Brüksel'deki NATO toplantısında, Rusya ve Çin'in sabotaj, siber saldırılar ve enerjiyi silah olarak kullanma çabaları tartışıldı. Türkiye’yi, Dışişleri Bakanı Hakan Fidan temsil etti. NATO Dışişleri Bakanları, Rusya ve Çin’in oluşturduğu ekonomik, siber ve askeri tehditlere karşı alınacak önlemleri görüşmek amacıyla bir araya geldi.

Türkiye’nin NATO'daki stratejik rolü ve önemi, toplantının önemli gündem maddeleri arasında yer aldı.

NATO'nun karşı karşıya olduğu tehditler arasında sabotajlar, siber suçlar ve enerjinin silah olarak kullanılmasına dair konular ön plana çıktı.

Bu toplantı, ittifak üyelerinin bu tür güvenlik tehditlerine karşı kolektif savunmayı güçlendirme yollarını tartışmayı hedefliyor.

RUSYA'YA YÖNELİK ELEŞTİRİLER

NATO Genel Sekreteri Mark Rutte, toplantının ikinci gününde yaptığı açıklamada, "Rusya'nın NATO ülkelerine karşı artan düşmanca faaliyetlerine odaklanacağız. Rusya ve Çin, sabotaj, siber saldırılar ve enerji ticaretini silah olarak kullanarak NATO ülkelerini istikrarsızlaştırmayı amaçlıyor" dedi.

Rutte, dışişleri bakanlarının bu tehditlere karşı daha etkili savunma yöntemlerini, istihbarat paylaşımının güçlendirilmesini ve kritik altyapının korunmasını tartışacaklarını belirtti.

Ayrıca NATO’nun, hem konvansiyonel hem de hibrit tehditlere karşı daha dayanıklı bir yapıya kavuşması gerektiğini vurguladı.

GÜRCİSTAN’DAKİ GELİŞMELER

Toplantının açılışında Rutte, Rusya'nın Kuzey Kore’yi Ukrayna’daki savaşa dahil ederek çatışmayı genişlettiğini belirtti. Çin ve İran’dan gelen artan destekle Rusya’nın savaş çabalarının güçlendiğini ifade etti.

Rutte, Rusya'nın Gürcistan’daki seçimlere müdahale ettiği iddialarına da değinerek, "Gürcistan'ın Avrupa Birliği ve NATO ile entegrasyon yoluna dönmesini teşvik ediyoruz. Ancak Gürcistan’daki gelişmelerden derin endişe duyuyoruz ve bunları yakından takip ediyoruz" dedi.

GÜNEY KORE KONUSU

Toplantıda, Güney Kore'deki sıkıyönetim ilanı ve sonrasında bu kararın geri alınması da gündeme geldi.
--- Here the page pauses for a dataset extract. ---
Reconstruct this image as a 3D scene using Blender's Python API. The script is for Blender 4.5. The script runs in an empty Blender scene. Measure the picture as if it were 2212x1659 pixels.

Rutte, bu konuda yorum yapmaktan kaçındı.

Rutte, "Güney Kore'deki gelişmeleri dikkatle izliyoruz ve bunun nasıl şekilleneceğini görmek istiyoruz. Şu an için yorum yapmak istemiyorum, çünkü Koreliler durumu istikrara kavuşturmak için çalışıyorlar" dedi. Güney Kore'deki gelişmelerin, Asya’daki jeopolitik denge üzerinde önemli etkiler yaratma potansiyeline sahip olduğu belirtiliyor.